### Stored data ###

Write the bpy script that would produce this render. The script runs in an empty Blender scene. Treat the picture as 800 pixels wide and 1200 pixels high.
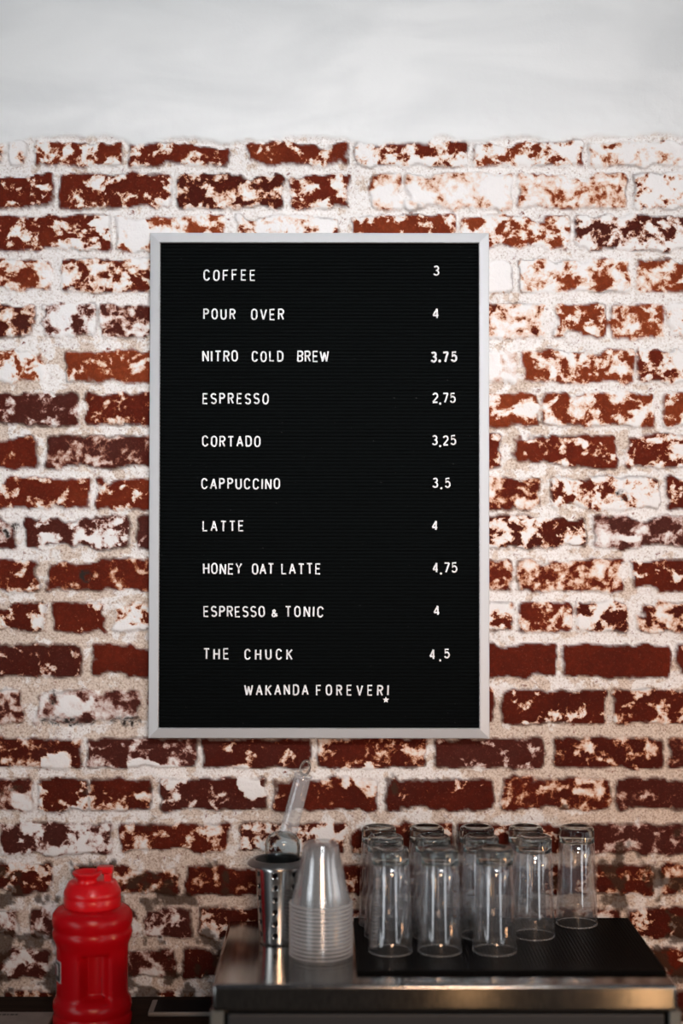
import bpy, bmesh, math, random
import numpy as np
from mathutils import Vector, Matrix

random.seed(4)
PI = math.pi
SC = bpy.context.scene
COL = SC.collection

# ---------------------------------------------------------------- camera
D = 2.745            # camera to brick wall, metres
F = 1800.0           # focal length in pixels of the 800x1200 frame
CX, CY = 390.0, 605.0
ZC = 1.62            # eye height

def P(px, py, depth):
    return Vector(((px - CX) / F * depth, depth - D, ZC - (py - CY) / F * depth))

cam_d = bpy.data.cameras.new('camera')
cam = bpy.data.objects.new('camera', cam_d)
COL.objects.link(cam)
cam.location = (0, -D, ZC)
cam.rotation_euler = (PI / 2, 0, 0)
cam_d.sensor_fit = 'VERTICAL'
cam_d.sensor_height = 36.0
cam_d.sensor_width = 24.0
cam_d.lens = 36.0 * F / 1200.0
cam_d.shift_x = (400 - CX) / 1200.0
cam_d.shift_y = -(600 - CY) / 1200.0
cam_d.dof.use_dof = True
cam_d.dof.focus_distance = D - 0.03
cam_d.dof.aperture_fstop = 1.05
cam_d.clip_start = 0.05
SC.camera = cam

# ---------------------------------------------------------------- world, lights, exposure
w = bpy.data.worlds.new('World')
SC.world = w
w.use_nodes = True
bg = w.node_tree.nodes['Background']
bg.inputs[0].default_value = (0.80, 0.86, 1.0, 1)
bg.inputs[1].default_value = 0.05

def area(name, loc, target, sx, sy, energy, col, spread=180):
    l = bpy.data.lights.new(name, 'AREA')
    l.shape = 'RECTANGLE'
    l.size, l.size_y = sx, sy
    l.energy = energy
    l.color = col
    l.spread = math.radians(spread)
    o = bpy.data.objects.new(name, l)
    COL.objects.link(o)
    o.location = loc
    d = Vector(target) - Vector(loc)
    o.rotation_euler = d.to_track_quat('-Z', 'Z').to_euler()
    return o

area('high_window', (1.0, -3.7, 2.95), (0.05, 0.0, 2.50), 1.5, 0.5, 5.5, (0.94, 0.97, 1.0), 44)
area('high_window', (0.45, -3.7, 2.95), (0.0, 0.0, 1.68), 1.5, 0.5, 3.8, (0.94, 0.97, 1.0), 29)
area('shop_window', (-2.9, -3.0, 1.2), (0.0, 0, 1.2), 1.1, 2.34, 20, (0.94, 0.97, 1.0))
area('shop_window', (2.4, -3.4, 1.2), (0.0, 0, 1.2), 0.8, 2.34, 10, (0.94, 0.97, 1.0))
area('shop_window', (2.9, -1.15, 1.2), (0.0, -0.4, 1.2), 0.9, 2.3, 9, (0.96, 0.98, 1.0))
area('warm_fill', (0.5, -4.2, 1.9), (0.2, 0.0, 1.15), 0.8, 0.3, 3.2, (1.0, 0.58, 0.34), 50)  # unseen warm fill, added to tint the lower wall

def bulb(name, loc, e, col, r):
    l = bpy.data.lights.new(name, 'POINT')
    l.energy = e
    l.color = col
    l.shadow_soft_size = r
    o = bpy.data.objects.new(name, l)
    COL.objects.link(o)
    o.location = loc
bulb('warm_bulb', (1.15, -0.75, 1.02), 6.5, (1.0, 0.46, 0.17), 0.05)
bulb('warm_bulb', (0.35, -3.6, 2.1), 0.45, (1.0, 0.55, 0.25), 0.10)

bulb('lip_fill', (0.80, -1.9, 0.42), 0.6, (1.0, 0.55, 0.25), 0.03)  # unseen lights, added to put warm reflections along the worktop lip
bulb('lip_fill', (0.34, -1.9, 0.44), 0.2, (1.0, 0.55, 0.25), 0.04)

SC.view_settings.view_transform = 'Standard'
SC.view_settings.look = 'None'
SC.view_settings.gamma = 1.0
SC.view_settings.use_curve_mapping = False
SC.view_settings.exposure = 0.06
SC.cycles.transparent_max_bounces = 64
SC.cycles.max_bounces = 40
SC.cycles.transmission_bounces = 40
SC.cycles.glossy_bounces = 6
SC.cycles.use_denoising = True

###

## [Directions for this task]
Repeat the lines above, starting at the first and stopping after the line that holds "COL = SC.collection", with the pictures left out.

## [Output]
Write the bpy script that would produce this render. The script runs in an empty Blender scene. Treat the picture as 800 pixels wide and 1200 pixels high.
import bpy, bmesh, math, random
import numpy as np
from mathutils import Vector, Matrix

random.seed(4)
PI = math.pi
SC = bpy.context.scene
COL = SC.collection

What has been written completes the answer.